24 Nov
Posted by nabsuh as Business/Employment, ITGS, People and Machines, Policues and Standards, Privacy, Reliability, Security
Recently the topic of “Business” and “Employment” have been brought up recently; and on the Guardian theres an interesting story about how an employee stole and sold personal account details to rival firms. Now, this is major as some person just working in a company immediately takes your information and decides to sell it without permission! This has actually effected the business as a result of many angry customers losing their trust in what they thought was a secure firm. However, this would be no ITGS Blogpost without the triangle of doom death evil involved.
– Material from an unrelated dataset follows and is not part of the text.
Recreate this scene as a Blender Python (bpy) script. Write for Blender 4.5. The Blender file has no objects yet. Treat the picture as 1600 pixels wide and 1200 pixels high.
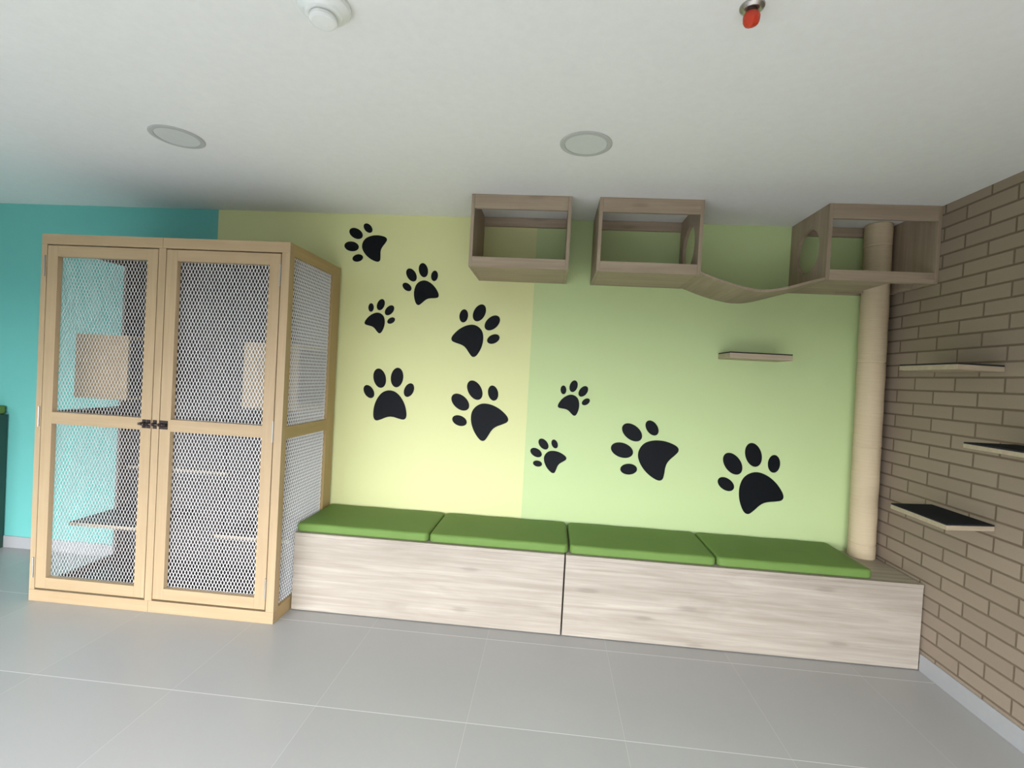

So, lets have a look shall we?
Main Article:
“Personal details of thousands of mobile phone customers have been stolen and sold to rival firms in the biggest data breach of its kind, the government’s privacy watchdog said today. An employee of phone operator T-Mobile sold the customer records, including details of when contracts expired. The millions of items of information were sold on for “substantial sums”, the Information Commissioner’s Office (ICO) said. Rival networks and mobile phone retailers then tried to lure away T-Mobile customers by “cold calling”.”
Social Ethical Schtuff:
Privacy- This employee has taken the accounts of thousands of people who use phones for their own personal lives, how is their privacy invaded.
Security: How good is the security of T-Mobile?
People and Machines: How has this employee used this data base to his advantage?
Reliability: How reliable is T-Mobile at protecting its information?
Control: How do we choose who is in charge of our information? How do we know they may control the information wisely?
Policies & Standards: Are standards good enough at T-Mobile to stop other employees from behaving like this?
AOI (Areas Of Impact):
Socially, people will be paranoid about protecting their phone as well as their information.
Business wise, this effects T-Mobiles reputation as a telecoms company.
Stakeholders:
T-Mobile
T-Mobile Users
Spam Companies.
I’ll be bock.
2 Responses
shakeandbake
November 26th, 2009 at 6:32 pm
1Good article, there’s a lot of meat relating to privacy, etc.
BUT make sure you can find enough quotes from people affected, and also make sure that it doesn’t verge into more of a consumer level rather than a business one.
I made that mistake 2 months ago when I wrote about the G-Mail outage, which was supposed to be under Arts & Entertainment but verged towards Business & Unemployment. I eventually had to scrap the entire portfolio and start afresh.
So just make sure there is enough stuff to back up your article and you should be good.
Nabsuh
November 26th, 2009 at 8:17 pm
2Hmmm, alright, thanks for the advise shakenbake!